Set task> Print out every line, exactly as written.

Recorded information>
══════════════════════════════
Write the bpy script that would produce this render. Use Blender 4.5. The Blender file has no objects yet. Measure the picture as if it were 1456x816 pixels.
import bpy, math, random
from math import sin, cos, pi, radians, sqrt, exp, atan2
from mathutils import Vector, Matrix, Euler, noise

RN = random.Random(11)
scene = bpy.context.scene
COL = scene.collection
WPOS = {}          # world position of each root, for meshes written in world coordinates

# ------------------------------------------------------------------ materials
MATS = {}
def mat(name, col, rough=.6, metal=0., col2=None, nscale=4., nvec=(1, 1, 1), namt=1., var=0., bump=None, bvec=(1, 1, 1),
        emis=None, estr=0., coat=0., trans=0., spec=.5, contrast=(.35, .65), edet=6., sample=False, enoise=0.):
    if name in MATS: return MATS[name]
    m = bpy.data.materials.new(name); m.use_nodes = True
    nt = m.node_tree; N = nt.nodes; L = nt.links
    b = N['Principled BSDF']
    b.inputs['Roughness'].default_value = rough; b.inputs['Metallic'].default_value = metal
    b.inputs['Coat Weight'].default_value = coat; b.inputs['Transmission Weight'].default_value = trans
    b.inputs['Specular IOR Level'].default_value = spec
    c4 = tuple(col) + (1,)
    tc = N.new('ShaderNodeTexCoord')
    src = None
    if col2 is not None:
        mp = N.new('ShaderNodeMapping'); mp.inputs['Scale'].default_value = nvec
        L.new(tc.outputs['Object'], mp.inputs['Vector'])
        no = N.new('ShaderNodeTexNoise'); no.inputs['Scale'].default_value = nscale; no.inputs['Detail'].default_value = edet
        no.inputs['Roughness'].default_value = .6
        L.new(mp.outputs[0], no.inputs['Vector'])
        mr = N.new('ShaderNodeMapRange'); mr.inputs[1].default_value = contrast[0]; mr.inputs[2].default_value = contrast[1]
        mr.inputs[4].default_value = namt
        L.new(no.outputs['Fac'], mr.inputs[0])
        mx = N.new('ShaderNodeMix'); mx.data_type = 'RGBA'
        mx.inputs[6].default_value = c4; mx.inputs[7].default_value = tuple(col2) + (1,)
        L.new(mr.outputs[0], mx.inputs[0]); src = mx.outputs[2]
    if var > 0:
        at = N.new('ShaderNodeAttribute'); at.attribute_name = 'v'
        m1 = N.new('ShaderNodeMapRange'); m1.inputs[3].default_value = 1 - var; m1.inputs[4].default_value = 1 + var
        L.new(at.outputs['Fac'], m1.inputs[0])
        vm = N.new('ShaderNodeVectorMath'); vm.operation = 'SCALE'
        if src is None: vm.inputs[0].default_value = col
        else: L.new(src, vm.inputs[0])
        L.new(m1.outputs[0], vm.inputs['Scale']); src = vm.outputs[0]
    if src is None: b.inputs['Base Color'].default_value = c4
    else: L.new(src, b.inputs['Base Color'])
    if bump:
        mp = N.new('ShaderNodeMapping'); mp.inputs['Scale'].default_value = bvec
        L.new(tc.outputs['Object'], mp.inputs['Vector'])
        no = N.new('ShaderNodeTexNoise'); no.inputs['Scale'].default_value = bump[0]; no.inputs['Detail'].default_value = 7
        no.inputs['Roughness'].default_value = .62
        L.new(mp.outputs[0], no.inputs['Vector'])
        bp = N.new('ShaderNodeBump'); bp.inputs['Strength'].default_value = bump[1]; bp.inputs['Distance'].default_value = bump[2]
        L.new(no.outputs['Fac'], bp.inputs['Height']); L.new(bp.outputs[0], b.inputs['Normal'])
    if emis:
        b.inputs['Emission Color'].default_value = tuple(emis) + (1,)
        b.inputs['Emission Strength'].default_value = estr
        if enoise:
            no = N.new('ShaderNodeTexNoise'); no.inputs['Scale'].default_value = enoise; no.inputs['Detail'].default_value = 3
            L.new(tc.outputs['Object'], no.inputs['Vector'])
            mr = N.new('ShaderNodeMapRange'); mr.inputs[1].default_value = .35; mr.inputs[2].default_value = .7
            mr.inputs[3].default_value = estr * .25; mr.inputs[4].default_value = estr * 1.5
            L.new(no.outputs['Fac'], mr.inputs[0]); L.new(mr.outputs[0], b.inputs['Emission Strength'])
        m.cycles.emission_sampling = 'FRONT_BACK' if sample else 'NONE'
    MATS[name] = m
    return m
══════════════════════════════
Solution to this exercise>
Write the bpy script that would produce this render. Use Blender 4.5. The Blender file has no objects yet. Measure the picture as if it were 1456x816 pixels.
import bpy, math, random
from math import sin, cos, pi, radians, sqrt, exp, atan2
from mathutils import Vector, Matrix, Euler, noise

RN = random.Random(11)
scene = bpy.context.scene
COL = scene.collection
WPOS = {}          # world position of each root, for meshes written in world coordinates

# ------------------------------------------------------------------ materials
MATS = {}
def mat(name, col, rough=.6, metal=0., col2=None, nscale=4., nvec=(1, 1, 1), namt=1., var=0., bump=None, bvec=(1, 1, 1),
        emis=None, estr=0., coat=0., trans=0., spec=.5, contrast=(.35, .65), edet=6., sample=False, enoise=0.):
    if name in MATS: return MATS[name]
    m = bpy.data.materials.new(name); m.use_nodes = True
    nt = m.node_tree; N = nt.nodes; L = nt.links
    b = N['Principled BSDF']
    b.inputs['Roughness'].default_value = rough; b.inputs['Metallic'].default_value = metal
    b.inputs['Coat Weight'].default_value = coat; b.inputs['Transmission Weight'].default_value = trans
    b.inputs['Specular IOR Level'].default_value = spec
    c4 = tuple(col) + (1,)
    tc = N.new('ShaderNodeTexCoord')
    src = None
    if col2 is not None:
        mp = N.new('ShaderNodeMapping'); mp.inputs['Scale'].default_value = nvec
        L.new(tc.outputs['Object'], mp.inputs['Vector'])
        no = N.new('ShaderNodeTexNoise'); no.inputs['Scale'].default_value = nscale; no.inputs['Detail'].default_value = edet
        no.inputs['Roughness'].default_value = .6
        L.new(mp.outputs[0], no.inputs['Vector'])
        mr = N.new('ShaderNodeMapRange'); mr.inputs[1].default_value = contrast[0]; mr.inputs[2].default_value = contrast[1]
        mr.inputs[4].default_value = namt
        L.new(no.outputs['Fac'], mr.inputs[0])
        mx = N.new('ShaderNodeMix'); mx.data_type = 'RGBA'
        mx.inputs[6].default_value = c4; mx.inputs[7].default_value = tuple(col2) + (1,)
        L.new(mr.outputs[0], mx.inputs[0]); src = mx.outputs[2]
    if var > 0:
        at = N.new('ShaderNodeAttribute'); at.attribute_name = 'v'
        m1 = N.new('ShaderNodeMapRange'); m1.inputs[3].default_value = 1 - var; m1.inputs[4].default_value = 1 + var
        L.new(at.outputs['Fac'], m1.inputs[0])
        vm = N.new('ShaderNodeVectorMath'); vm.operation = 'SCALE'
        if src is None: vm.inputs[0].default_value = col
        else: L.new(src, vm.inputs[0])
        L.new(m1.outputs[0], vm.inputs['Scale']); src = vm.outputs[0]
    if src is None: b.inputs['Base Color'].default_value = c4
    else: L.new(src, b.inputs['Base Color'])
    if bump:
        mp = N.new('ShaderNodeMapping'); mp.inputs['Scale'].default_value = bvec
        L.new(tc.outputs['Object'], mp.inputs['Vector'])
        no = N.new('ShaderNodeTexNoise'); no.inputs['Scale'].default_value = bump[0]; no.inputs['Detail'].default_value = 7
        no.inputs['Roughness'].default_value = .62
        L.new(mp.outputs[0], no.inputs['Vector'])
        bp = N.new('ShaderNodeBump'); bp.inputs['Strength'].default_value = bump[1]; bp.inputs['Distance'].default_value = bump[2]
        L.new(no.outputs['Fac'], bp.inputs['Height']); L.new(bp.outputs[0], b.inputs['Normal'])
    if emis:
        b.inputs['Emission Color'].default_value = tuple(emis) + (1,)
        b.inputs['Emission Strength'].default_value = estr
        if enoise:
            no = N.new('ShaderNodeTexNoise'); no.inputs['Scale'].default_value = enoise; no.inputs['Detail'].default_value = 3
            L.new(tc.outputs['Object'], no.inputs['Vector'])
            mr = N.new('ShaderNodeMapRange'); mr.inputs[1].default_value = .35; mr.inputs[2].default_value = .7
            mr.inputs[3].default_value = estr * .25; mr.inputs[4].default_value = estr * 1.5
            L.new(no.outputs['Fac'], mr.inputs[0]); L.new(mr.outputs[0], b.inputs['Emission Strength'])
        m.cycles.emission_sampling = 'FRONT_BACK' if sample else 'NONE'
    MATS[name] = m
    return m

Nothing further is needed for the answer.